Storymastery: Don’t Make This Mistake with Your Reveals
Roleplaying Tips Newsletter #1028
Reveal something at the wrong time and it could backfire.
But have a little patience, and your grand effects will dazzle.
I was on an adventure consulting call last week with Adventure Building Workshop member Michael, and something we discussed was the timing of a prophecy in his campaign.
In my experience, introduce a prophecy too soon and the PCs won’t care much. It might even come off as a GM trick.
But introduce a prophecy too late, and it’s like a spanner tossed into your campaign engine. Nasty sparks fly. Terrible noises make you flinch. Cogs and springs make ranged attacks.
The best timing to introduce a prophecy is after the PCs have engaged with your milieu and care about it.
They’ve made a few friends and a few enemies. They have a rough mental map of the land. And they care about your setting.
Then, when you introduce a great danger through a prophecy, the stakes will matter.
Your players will want to save the people from a horrible destiny.
A premature reveal means the characters and players have not formed enough emotional connection, so they won’t care as much about what will happen if the doom comes about.
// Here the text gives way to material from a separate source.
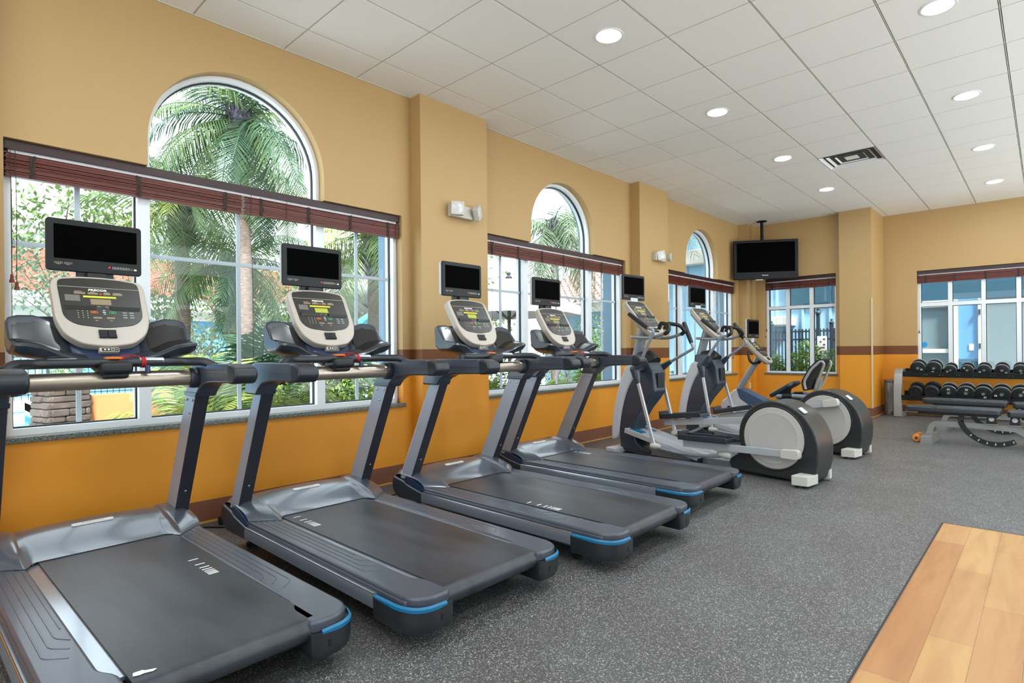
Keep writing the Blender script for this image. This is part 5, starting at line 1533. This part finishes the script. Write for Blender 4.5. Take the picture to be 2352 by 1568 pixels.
# stone pier and orange garden wall
g = G()
rnd = random.Random(5)
z = GZ
while z < 0.80:
    h = rnd.uniform(0.05, 0.10); x = -0.30
    for side in range(4):
        u = -0.20
        while u < 0.20:
            l = rnd.uniform(0.12, 0.30); u2 = min(u + l, 0.21)
            e = rnd.uniform(0.0, 0.035)
            M = Matrix.Translation((-4.77, -0.04, 0)) @ Matrix.Rotation(side*PI/2 + 0.3, 4, 'Z')
            g.box(u+0.003, u2-0.003, -0.21-e, -0.12, z+0.003, z+h-0.003, 0.012, 1, 0, M)
            u = u2
    z += h
g.box(-4.90, -4.64, -0.17, 0.09, GZ, 0.78)
sp = g.build('stone_pier', 'stone', None, smooth=40); tag(sp, 'stacked stone garden pier beside the pool', 'pier')
g = G(); g.box(-5.05, -4.85, 0.22, 1.55, GZ, 0.62); ow = g.build('garden_wall', 'stucco orange', None, smooth=0); tag(ow, 'low orange garden wall behind the palm fronds', 'garden wall')
g = G(); g.tube(fillet([(-6.5, -0.55, GZ), (-6.5, -0.55, 0.85), (-6.9, -0.55, 0.72), (-7.3, -0.55, GZ-0.6)], 0.2, 5), 0.028, 8); rl = g.build('pool_handrail', 'label white', None); tag(rl, 'white curved handrail at the pool edge', 'handrail')

# iron fences
def fence(label, p, q, h, n, posts=True, m='iron fence'):
    t = thing('iron_fence', label, 'fence', (0, 0, 0))
    p, q = Vector(p), Vector(q); g = G()
    for z in (0.15, h - 0.22, h - 0.05): g.bar(p + Vector((0,0,z)), q + Vector((0,0,z)), 0.03, 0.035)
    g.build('rails', m, t, smooth=0)
    g = G()
    for k in range(n):
        c = p.lerp(q, (k + 0.5)/n); g.box(c.x-0.015, c.x+0.015, c.y-0.009, c.y+0.009, c.z, c.z+h)
    g.build('pickets', m, t, smooth=0)
    for k in range(4):
        c = p.lerp(q, k/3); g = G(); g.box(c.x-0.035, c.x+0.035, c.y-0.035, c.y+0.035, c.z, c.z+h+0.10); g.lathe([(0.045, 0), (0.05, 0.02), (0.02, 0.05), (0.025, 0.08), (0, 0.10)], (c.x, c.y, c.z+h+0.10), n=10); g.build('post', m, t, smooth=30)
    return t
fence('black iron fence along the far side of the pool', (-16.6, -8, GZ), (-16.6, 6, GZ), 1.25, 95)
fence('dark iron fence behind the yellow-green shrubs outside the gridded window', (-1.4, 11.35, GZ), (2.2, 11.35, GZ), 1.66, 52)
t = thing('sign_post', 'dark post carrying a white notice outside the gridded window', 'sign', (0.80, 11.15, GZ))
g = G(); g.box(-0.03, 0.03, -0.03, 0.03, 0, 1.95); g.lathe([(0.05, 1.95), (0.055, 1.98), (0.02, 2.02), (0.03, 2.06), (0, 2.09)], n=12); g.build('post', 'iron fence', t, smooth=30)
g = G(); g.box(-0.01, 0.17, -0.045, -0.035, 1.12, 1.50); g.build('notice_board', 'paper', t, smooth=0)
g = G()
for zz, a, b2 in ((1.42, 0.10, 0.14), (1.37, 0.04, 0.07), (1.31, 0.10, 0.14), (1.25, 0.05, 0.13)): g.box(a, b2, -0.047, -0.045, zz, zz+0.03)
g.build('notice_marks', 'tassel red', t, smooth=0)

# parasols
def parasol(label, x, y, apex, brim, r, m, n=8, ribs=True):
    t = thing('parasol', label, 'parasol', (x, y, GZ), 0, None)
    apex -= GZ; brim -= GZ
    g = G(); g.tube([(0, 0, 0.0), (0, 0, apex)], 0.034, 10); g.build('pole', 'pole dark', t)
    g = G(); rg = []
    for f, zf in ((0.04, 1.0), (0.35, 0.70), (0.7, 0.33), (1.0, 0.0)):
        rg.append([(r*f*math.cos(2*PI*k/n), r*f*math.sin(2*PI*k/n), brim + (apex - brim)*zf) for k in range(n)])
    rg.append([(r*math.cos(2*PI*k/n), r*math.sin(2*PI*k/n), brim - 0.16) for k in range(n)])
    g.loft(rg, caps=False); g.build('canopy', m, t, smooth=20, recalc=False)
    g = G()
    for k in range(n):
        a = 2*PI*k/n; e = Vector((r*0.97*math.cos(a), r*0.97*math.sin(a), brim - 0.01)); mid = Vector((e.x*0.5, e.y*0.5, brim + (apex-brim)*0.5 - 0.03))
        g.tube([(0, 0, apex-0.05), mid, e], 0.014, 6); g.tube([(0, 0, brim - 0.25), mid], 0.012, 6)
    g.build('ribs', 'pole dark', t)
    g = G(); g.lathe([(0.05, 0.0), (0.07, 0.03), (0.03, 0.07), (0.045, 0.11), (0, 0.15)], (0, 0, apex), n=12); g.build('finial', 'pole dark', t)
    g = G(); g.lathe([(0.25, 0), (0.25, 0.05), (0.05, 0.08), (0.04, 0.2)], n=20); g.build('base', 'pole dark', t)
parasol('white parasol on the terrace seen through the left part of the middle window', -3.46, 6.50, 2.53, 1.98, 1.42, 'canvas white')
parasol('white parasol beside the blue window jamb of the nearest window', -6.37, 5.35, 2.86, 2.22, 1.35, 'canvas white')
parasol('small teal parasol low behind the white parasol of the nearest window', -7.9, 6.75, 2.40, 1.90, 0.85, 'canvas teal')
def sun_chair(label, x, y, rz):
    t = thing('sun_lounger', label, 'sun lounger', (x, y, GZ), rz, 'loungers on the terrace')
    g = G(); g.box(-0.9, 0.5, -0.3, 0.3, 0.28, 0.33, 0.01); g.build('bed', 'lounger', t)
    g = G(); g.bar((0.5, 0, 0.31), (1.0, 0, 0.72), 0.6, 0.05, 0.01); g.build('backrest', 'lounger', t)
    for a in (-0.8, 0.4):
        for s in (-1, 1):
            g = G(); g.box(a-0.02, a+0.02, s*0.27-0.02, s*0.27+0.02, 0, 0.29); g.build('leg', 'stucco white', t)
sun_chair('sun lounger on the terrace below the white parasol of the middle window', -3.2, 7.8, 0.6)
sun_chair('sun lounger at the right of the terrace seen through the middle window', -2.6, 8.9, 0.9)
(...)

Or if they do care, it will be more in the meta sense. “We’re playing this game, so we have to care. So let’s do this.”
Many GMs make the mistake of starting their campaigns with a prophecy. If it’s not introduced in the first encounter, it’s introduced in the first adventure.
Way too soon.
Let those recurring NPCs emerge. Let those early victories and defeats start to form a narrative. Let the PCs build up some presence in the realm.
And most importantly….
Let the players bond with their characters.
Once you’ve given the requisite time for player and character to form that all-important connection, you can reveal your prophecy.
Because now your players will care.
They’ll care about the land. The people in it. And the characters destined to confront the greatest dangers as foretold.
Get this timing right to set the stage for your best campaign ever.